This item is cross-posted from The New Republic.
As of this writing, Rick Santorum and Mitt Romney are very nearly tied for first place in the Iowa caucuses, and Ron Paul is close enough to make it a functional three-way tie. But no matter who eventually “wins,” Mitt Romney has already won in terms of Iowa’s impact on the overall nominating process.
That’s the case no matter what tomorrow’s spin on the Caucus results suggests, for the simple reason that Paul cannot win the nomination, and Santorum is a very long shot. The candidate with the resources and positioning to challenge Romney in later states, Rick Perry, is finishing a fatal fifth in Iowa, behind Newt Gingrich, whose reservoir of support in the South will likely dissipate once the negative attack ads on his conservative credentials that destroyed his lead in Iowa spread elsewhere.

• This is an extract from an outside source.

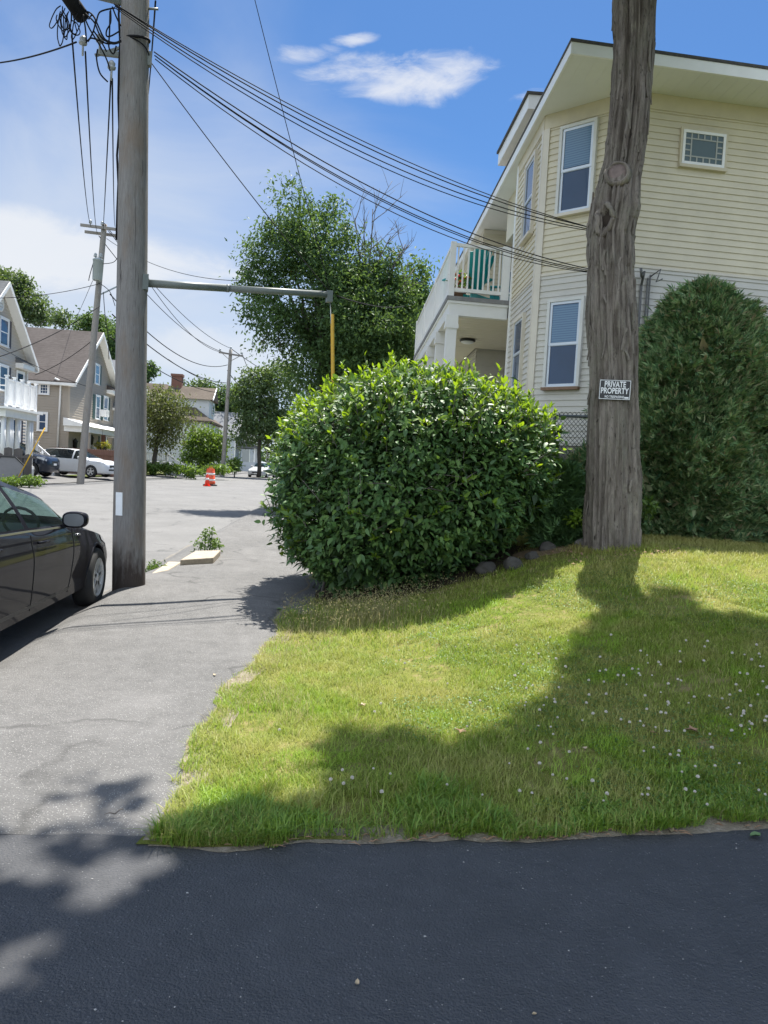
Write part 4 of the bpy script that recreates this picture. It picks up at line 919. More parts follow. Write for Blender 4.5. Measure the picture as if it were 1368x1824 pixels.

In some respects, a Paul or Santorum “victory” in Iowa would almost be better for Romney than an outright Mitt win. Paul’s strong performance will generate endless, fatuous hype about the strength of his revolutionary ground troops, and his alleged appeal to independents, Democrats, “moderates” and young people. Entrance polls from Iowa showing his strength in these demographic categories will gain attention. But that only creates an easy illusion for Romney to shatter in states with less unusual primary electorates. Combined with the nuclear attack Paul will soon face over his foreign policy views and his history of association with racists and other beyond-the-pale extremists, whatever buzz a strong Iowa showing creates will simply detract attention from candidates who have an actual prayer of beating Romney.
Santorum is theoretically someone who could inherit the strong anti-Romney vote in the GOP. But he’s not very well-equipped to do so. Having spent virtually all his time in Iowa, he has no organization elsewhere, and whatever money he can raise on the basis of winning, placing or showing in that state will be dwarfed by Romney’s resources. And despite his apparent victory in the “true conservative” subprimary, he has little natural appeal in the southern states where any challenge to Romney must emerge and thrive. For all his success with Iowa evangelicals, he’s a Catholic, with none of the One-of-Us pull in South Carolina and Florida that 2008 Iowa winner Mike Huckabee had. And as recent diatribes by RedState proprietor and southern conservative opinion-leader Erick Erickson showed, Santorum’s record as a longtime congressional insider and supporter of “Big Government Conservatism” is going to be a real problem for him when the campaign goes South.
It’s an open question as to whether Gingrich or Perry can survive their terrible showings in Iowa, but it’s hard to imagine they’ll be raising much money or getting much earned media. And neither showed during the final crucible in Iowa that they can overcome the handicaps that destroyed their once-formidable candidacies. In particular, Perry threw his money and time into a last-gasp effort to resuscitate his candidacy, and succeeded only in beating the doomed Michele Bachmann. To call him the Fred Thompson of 2012 is an insult to the Tennessean.
Once Mitt Romney wins in New Hampshire over an overrated Ron Paul and an overmatched Rick Santorum, the anybody-but-Romney forces in the GOP will likely begin to slink back into his camp, some because they sincerely prefer Mitt to his remaining rivals, and some because his nomination is finally, truly becoming inevitable. If Gingrich or (less likely) Perry can somehow build a southern redoubt, it will only take votes away from the other flailing anti-Romney prospects. And the final conservative surrender could come earlier: say, with an endorsement of Mitt by Jim DeMint in South Carolina or Marco Rubio or Jeb Bush in Florida.
Romney’s likely nomination was originally nearly as unlikely as John McCain’s four years ago. But as the Iowa results indicate, the conservatives who could have stymied him couldn’t find another Goldwater or Reagan, and couldn’t even convince Iowa’s savvy caucus-goers to unite on an alternative. The fact that all three “tickets out of Iowa” ultimately belonged to Mitt is a sign that the GOP’s ascendant hyper-conservative wing has lost altitude and will likely find itself anxiously supporting a nominee it does not want or trust.